The big win of those will be tighter frontend and development integrations that are just not as feasible with a different language stack (PHP/Laravel, Python/Django, Ruby/Rails).


Shared hosts are still there, and are cheaper and much simpler to use than your average cloud based deployment. Some even support these new hipster programming languages ruby and python.

"new hipster" programming languages:

Python 1.0: January 1994

PHP 1.0: june 1995

Ruby 1.0: December 1996


Sure, but if we're talking about these languages being "socially acceptable" for writing websites, they arrived a bit later to the party than PHP.

Granted, it still happened about a decade and a half ago, so I hoped the sarcasm using the word "new" would come through.


> I hoped the sarcasm using the word "new" would come through.

It did ;-) . But I frequently meet devs (young and old) that believe Python, Ruby and others are "new" languages. So I think it's worth mentioning they are not in any way.

Of course age does not equate maturity. Neither social acceptance.


Most of those cheap hosts served PHP via FastCGI not mod_php.

For my tiny website there is nothing that cloud brings other than being more costly.

I have the same access to my shared hosting, and the amount of money per year is peanuts.


Same here. None of my web projects is designed for a larger audience, hence the biggest advantage of my tiny public Linux host is that it has a fixed cost. An HN “hug of death” would bring the respective application server, and possibly the whole machine, to its knees.

It very much depends on how code is written. A typical LAMP (style) stack wouldn't be any better on the cloud than it would on shared hosting. But if you can make use of serverless (eg lambda, S3 and/or DynamoDB on AWS) then that's where you'll start seeing some advantages.

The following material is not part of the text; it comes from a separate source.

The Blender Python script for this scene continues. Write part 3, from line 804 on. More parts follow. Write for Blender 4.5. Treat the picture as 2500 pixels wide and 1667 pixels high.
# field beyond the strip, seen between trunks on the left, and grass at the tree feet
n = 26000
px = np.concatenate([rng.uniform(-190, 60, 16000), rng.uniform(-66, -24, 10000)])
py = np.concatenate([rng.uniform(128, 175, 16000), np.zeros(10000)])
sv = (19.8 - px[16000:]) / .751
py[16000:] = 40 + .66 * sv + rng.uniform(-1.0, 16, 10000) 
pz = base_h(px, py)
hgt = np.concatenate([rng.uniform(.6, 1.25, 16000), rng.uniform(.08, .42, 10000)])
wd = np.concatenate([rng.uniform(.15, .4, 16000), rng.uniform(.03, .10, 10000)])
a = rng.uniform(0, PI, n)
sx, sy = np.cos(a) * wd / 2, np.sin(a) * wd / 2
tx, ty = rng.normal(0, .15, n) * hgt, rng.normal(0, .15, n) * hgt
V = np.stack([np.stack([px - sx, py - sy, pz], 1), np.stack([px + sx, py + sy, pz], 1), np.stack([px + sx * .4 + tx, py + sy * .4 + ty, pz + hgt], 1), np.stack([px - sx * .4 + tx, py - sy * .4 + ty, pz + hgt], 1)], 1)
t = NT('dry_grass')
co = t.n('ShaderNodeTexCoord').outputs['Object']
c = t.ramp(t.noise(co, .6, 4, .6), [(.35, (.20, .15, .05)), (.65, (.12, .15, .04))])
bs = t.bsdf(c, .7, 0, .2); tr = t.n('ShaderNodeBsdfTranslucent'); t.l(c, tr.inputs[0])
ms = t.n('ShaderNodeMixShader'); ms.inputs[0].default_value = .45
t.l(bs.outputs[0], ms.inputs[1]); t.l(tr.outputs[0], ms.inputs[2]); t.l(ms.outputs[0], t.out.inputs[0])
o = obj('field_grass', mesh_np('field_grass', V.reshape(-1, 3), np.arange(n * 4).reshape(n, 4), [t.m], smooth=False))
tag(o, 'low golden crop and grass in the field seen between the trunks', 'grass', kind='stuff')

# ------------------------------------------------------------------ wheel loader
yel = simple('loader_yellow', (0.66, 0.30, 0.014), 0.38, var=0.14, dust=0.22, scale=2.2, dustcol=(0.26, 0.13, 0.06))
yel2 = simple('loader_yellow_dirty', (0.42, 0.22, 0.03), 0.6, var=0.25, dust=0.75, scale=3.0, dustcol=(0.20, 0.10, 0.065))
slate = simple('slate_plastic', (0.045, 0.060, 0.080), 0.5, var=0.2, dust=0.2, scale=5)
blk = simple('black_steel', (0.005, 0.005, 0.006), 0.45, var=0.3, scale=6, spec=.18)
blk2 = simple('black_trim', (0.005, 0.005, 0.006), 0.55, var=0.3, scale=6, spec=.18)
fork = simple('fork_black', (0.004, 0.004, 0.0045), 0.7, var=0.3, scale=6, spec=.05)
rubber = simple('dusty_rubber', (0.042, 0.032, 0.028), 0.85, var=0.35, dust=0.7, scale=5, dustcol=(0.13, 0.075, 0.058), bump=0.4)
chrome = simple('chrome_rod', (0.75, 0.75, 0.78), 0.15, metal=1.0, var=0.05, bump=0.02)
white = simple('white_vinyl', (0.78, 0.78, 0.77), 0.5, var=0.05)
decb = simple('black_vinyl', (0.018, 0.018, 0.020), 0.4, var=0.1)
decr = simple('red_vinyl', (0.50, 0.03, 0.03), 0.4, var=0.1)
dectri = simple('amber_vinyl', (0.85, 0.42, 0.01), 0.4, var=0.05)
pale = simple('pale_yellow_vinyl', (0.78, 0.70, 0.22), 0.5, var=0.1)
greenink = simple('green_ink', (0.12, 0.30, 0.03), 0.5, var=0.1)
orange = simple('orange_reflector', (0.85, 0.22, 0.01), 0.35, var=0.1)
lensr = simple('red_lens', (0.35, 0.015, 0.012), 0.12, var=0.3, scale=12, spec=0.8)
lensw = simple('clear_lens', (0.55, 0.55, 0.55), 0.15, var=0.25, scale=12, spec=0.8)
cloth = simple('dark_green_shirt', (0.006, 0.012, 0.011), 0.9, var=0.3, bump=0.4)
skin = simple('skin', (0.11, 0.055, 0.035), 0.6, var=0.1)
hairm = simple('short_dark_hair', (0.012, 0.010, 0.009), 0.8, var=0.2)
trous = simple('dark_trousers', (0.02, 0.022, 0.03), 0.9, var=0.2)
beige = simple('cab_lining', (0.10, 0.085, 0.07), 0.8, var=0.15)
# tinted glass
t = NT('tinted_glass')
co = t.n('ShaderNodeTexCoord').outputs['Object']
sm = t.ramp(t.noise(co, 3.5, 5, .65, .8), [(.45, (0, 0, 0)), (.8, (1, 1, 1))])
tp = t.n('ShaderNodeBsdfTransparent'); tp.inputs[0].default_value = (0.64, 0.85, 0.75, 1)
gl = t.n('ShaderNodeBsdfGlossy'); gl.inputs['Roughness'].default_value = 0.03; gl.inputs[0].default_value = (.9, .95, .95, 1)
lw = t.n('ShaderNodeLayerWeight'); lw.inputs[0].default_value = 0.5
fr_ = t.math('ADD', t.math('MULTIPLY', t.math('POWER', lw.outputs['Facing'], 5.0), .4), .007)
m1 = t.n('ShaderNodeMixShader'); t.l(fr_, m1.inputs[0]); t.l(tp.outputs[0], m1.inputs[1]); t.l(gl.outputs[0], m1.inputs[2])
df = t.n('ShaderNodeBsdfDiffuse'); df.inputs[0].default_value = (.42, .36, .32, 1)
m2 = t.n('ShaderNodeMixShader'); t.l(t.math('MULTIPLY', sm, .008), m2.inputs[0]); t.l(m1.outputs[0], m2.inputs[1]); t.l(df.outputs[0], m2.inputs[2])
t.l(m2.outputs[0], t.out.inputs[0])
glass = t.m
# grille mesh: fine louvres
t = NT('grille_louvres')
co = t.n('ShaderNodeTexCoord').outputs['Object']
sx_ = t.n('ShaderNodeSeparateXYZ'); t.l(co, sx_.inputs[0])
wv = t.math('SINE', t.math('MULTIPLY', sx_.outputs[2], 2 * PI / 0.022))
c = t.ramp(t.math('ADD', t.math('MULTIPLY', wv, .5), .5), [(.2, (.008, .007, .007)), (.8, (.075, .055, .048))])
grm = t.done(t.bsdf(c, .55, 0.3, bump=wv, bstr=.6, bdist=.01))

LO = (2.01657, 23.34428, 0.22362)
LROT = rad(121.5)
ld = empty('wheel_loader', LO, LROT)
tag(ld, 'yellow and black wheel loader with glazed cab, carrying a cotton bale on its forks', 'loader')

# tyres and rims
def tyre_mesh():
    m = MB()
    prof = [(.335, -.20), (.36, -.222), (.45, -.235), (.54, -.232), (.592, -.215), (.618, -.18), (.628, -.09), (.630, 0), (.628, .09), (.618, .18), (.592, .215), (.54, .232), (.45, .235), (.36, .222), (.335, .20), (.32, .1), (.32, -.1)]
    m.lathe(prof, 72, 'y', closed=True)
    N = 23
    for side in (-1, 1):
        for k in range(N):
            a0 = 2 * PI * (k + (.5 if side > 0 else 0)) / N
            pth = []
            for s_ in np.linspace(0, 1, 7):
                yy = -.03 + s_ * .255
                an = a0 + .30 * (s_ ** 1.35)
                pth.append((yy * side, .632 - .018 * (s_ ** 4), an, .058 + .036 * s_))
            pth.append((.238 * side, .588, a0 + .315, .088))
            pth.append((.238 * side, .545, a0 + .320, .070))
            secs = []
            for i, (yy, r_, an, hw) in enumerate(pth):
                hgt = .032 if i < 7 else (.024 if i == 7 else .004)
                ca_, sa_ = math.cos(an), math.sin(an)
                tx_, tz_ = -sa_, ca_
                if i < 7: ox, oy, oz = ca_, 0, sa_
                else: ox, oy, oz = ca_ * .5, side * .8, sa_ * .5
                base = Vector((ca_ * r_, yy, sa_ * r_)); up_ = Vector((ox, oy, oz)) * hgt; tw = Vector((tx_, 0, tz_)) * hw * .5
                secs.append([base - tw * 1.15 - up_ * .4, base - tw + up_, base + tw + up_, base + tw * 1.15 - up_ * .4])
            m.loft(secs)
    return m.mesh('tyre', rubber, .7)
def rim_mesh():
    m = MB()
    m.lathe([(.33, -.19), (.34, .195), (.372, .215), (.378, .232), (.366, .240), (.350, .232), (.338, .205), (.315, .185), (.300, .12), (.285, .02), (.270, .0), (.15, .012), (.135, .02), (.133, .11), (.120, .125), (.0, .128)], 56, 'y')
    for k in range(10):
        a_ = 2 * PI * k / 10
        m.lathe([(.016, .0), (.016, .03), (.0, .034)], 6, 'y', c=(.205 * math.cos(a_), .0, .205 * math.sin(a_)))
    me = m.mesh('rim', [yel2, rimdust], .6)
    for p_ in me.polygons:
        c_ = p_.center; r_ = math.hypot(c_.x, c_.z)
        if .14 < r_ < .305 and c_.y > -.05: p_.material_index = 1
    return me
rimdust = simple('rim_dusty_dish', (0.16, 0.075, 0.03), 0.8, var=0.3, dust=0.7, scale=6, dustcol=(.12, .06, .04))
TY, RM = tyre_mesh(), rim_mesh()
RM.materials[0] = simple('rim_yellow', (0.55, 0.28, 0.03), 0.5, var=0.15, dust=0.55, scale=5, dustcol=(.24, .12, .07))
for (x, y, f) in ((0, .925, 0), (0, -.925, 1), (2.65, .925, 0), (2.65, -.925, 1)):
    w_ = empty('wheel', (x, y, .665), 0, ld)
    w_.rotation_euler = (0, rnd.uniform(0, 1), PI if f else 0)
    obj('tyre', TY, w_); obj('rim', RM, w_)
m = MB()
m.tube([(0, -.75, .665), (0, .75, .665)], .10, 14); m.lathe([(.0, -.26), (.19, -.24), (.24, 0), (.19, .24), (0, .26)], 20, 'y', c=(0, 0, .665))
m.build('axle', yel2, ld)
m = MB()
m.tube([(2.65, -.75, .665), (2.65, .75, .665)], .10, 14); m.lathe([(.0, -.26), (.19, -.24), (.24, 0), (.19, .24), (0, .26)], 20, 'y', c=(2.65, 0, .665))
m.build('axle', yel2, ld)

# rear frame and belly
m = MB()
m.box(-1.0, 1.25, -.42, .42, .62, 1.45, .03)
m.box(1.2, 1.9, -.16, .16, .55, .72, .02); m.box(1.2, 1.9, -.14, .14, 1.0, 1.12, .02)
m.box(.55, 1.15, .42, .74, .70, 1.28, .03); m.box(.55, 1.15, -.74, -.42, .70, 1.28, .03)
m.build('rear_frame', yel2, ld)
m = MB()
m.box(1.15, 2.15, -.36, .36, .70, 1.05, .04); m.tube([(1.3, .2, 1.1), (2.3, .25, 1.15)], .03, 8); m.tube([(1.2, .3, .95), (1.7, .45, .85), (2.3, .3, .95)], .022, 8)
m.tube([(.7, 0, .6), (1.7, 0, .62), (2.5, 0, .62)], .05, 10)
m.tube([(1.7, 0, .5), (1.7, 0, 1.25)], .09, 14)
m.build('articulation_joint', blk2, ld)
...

https://murex.rocks is a static site that costs me pennies each month and has zero scaling issues. The site is fully automated too, built from CI/CD (Markdown converted to HTML) upon commits to a master git branch. But it was purposely designed to run on the cloud.

This isn't to say that shared hosting isn't a worthwhile option, just that cloud can be cheap albeit you do need to architect your project for using the cloud rather than lifting and shifting your existing LAMP stack and expecting that to behave the same.


PHP still has a vibrant ecosystem. 1) cost 2) simplicity 3) scalability

With the advent of Chinese frameworks that solve C1000K problems like swoole, workerman and so on it even found its place as high performance interactive backend server.


I spent the better part of 2021 porting a PHP app to Kubernetes. If there’s one thing PHP is not, it is performant.

Then you will have a lot of fun paying those VMs when you use ruby or python.

PHP is performant compared to other similar scripting languages, and in any case, the database is usually the bottleneck.

If you look at the "multiple queries" results of the web framework benchmarks, you'll notice that the frameworks that use blocking database drivers have similar numbers e.g. raw Symfony is 13,543, whilst Spring is 15,979, despite the JRE being much, much faster.